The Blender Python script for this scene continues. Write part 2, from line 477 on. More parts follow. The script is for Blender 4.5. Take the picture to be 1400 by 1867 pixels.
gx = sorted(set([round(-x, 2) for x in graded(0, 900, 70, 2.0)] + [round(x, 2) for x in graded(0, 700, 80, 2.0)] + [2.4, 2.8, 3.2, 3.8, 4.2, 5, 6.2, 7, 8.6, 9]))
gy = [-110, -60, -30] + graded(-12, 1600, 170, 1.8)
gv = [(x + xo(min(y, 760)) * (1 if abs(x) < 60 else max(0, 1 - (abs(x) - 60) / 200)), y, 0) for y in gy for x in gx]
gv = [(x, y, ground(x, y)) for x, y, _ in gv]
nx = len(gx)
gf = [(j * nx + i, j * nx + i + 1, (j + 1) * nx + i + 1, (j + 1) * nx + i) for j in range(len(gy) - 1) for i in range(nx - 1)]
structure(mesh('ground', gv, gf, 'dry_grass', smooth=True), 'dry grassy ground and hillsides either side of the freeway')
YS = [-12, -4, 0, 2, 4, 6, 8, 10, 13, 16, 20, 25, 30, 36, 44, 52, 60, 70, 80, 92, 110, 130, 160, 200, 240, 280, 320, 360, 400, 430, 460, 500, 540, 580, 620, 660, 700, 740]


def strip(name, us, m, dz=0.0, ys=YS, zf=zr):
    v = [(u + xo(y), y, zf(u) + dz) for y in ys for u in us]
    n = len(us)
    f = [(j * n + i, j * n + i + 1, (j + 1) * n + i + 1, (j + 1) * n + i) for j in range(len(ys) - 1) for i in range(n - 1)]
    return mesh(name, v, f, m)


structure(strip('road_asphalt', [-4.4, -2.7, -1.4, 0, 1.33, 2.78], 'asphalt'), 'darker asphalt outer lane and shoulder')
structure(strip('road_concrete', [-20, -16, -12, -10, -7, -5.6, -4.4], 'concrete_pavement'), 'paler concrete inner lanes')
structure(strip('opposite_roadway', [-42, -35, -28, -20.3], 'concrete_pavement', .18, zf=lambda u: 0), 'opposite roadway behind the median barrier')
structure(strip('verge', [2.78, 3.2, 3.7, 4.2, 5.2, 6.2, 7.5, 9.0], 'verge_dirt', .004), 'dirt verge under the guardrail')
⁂
TASK INSTRUCTIONS:
Write out the full listing exactly as given.

SOLUTION TO THIS TASK:
The Blender Python script for this scene continues. Write part 2, from line 477 on. More parts follow. The script is for Blender 4.5. Take the picture to be 1400 by 1867 pixels.
gx = sorted(set([round(-x, 2) for x in graded(0, 900, 70, 2.0)] + [round(x, 2) for x in graded(0, 700, 80, 2.0)] + [2.4, 2.8, 3.2, 3.8, 4.2, 5, 6.2, 7, 8.6, 9]))
gy = [-110, -60, -30] + graded(-12, 1600, 170, 1.8)
gv = [(x + xo(min(y, 760)) * (1 if abs(x) < 60 else max(0, 1 - (abs(x) - 60) / 200)), y, 0) for y in gy for x in gx]
gv = [(x, y, ground(x, y)) for x, y, _ in gv]
nx = len(gx)
gf = [(j * nx + i, j * nx + i + 1, (j + 1) * nx + i + 1, (j + 1) * nx + i) for j in range(len(gy) - 1) for i in range(nx - 1)]
structure(mesh('ground', gv, gf, 'dry_grass', smooth=True), 'dry grassy ground and hillsides either side of the freeway')
YS = [-12, -4, 0, 2, 4, 6, 8, 10, 13, 16, 20, 25, 30, 36, 44, 52, 60, 70, 80, 92, 110, 130, 160, 200, 240, 280, 320, 360, 400, 430, 460, 500, 540, 580, 620, 660, 700, 740]


def strip(name, us, m, dz=0.0, ys=YS, zf=zr):
    v = [(u + xo(y), y, zf(u) + dz) for y in ys for u in us]
    n = len(us)
    f = [(j * n + i, j * n + i + 1, (j + 1) * n + i + 1, (j + 1) * n + i) for j in range(len(ys) - 1) for i in range(n - 1)]
    return mesh(name, v, f, m)


structure(strip('road_asphalt', [-4.4, -2.7, -1.4, 0, 1.33, 2.78], 'asphalt'), 'darker asphalt outer lane and shoulder')
structure(strip('road_concrete', [-20, -16, -12, -10, -7, -5.6, -4.4], 'concrete_pavement'), 'paler concrete inner lanes')
structure(strip('opposite_roadway', [-42, -35, -28, -20.3], 'concrete_pavement', .18, zf=lambda u: 0), 'opposite roadway behind the median barrier')
structure(strip('verge', [2.78, 3.2, 3.7, 4.2, 5.2, 6.2, 7.5, 9.0], 'verge_dirt', .004), 'dirt verge under the guardrail')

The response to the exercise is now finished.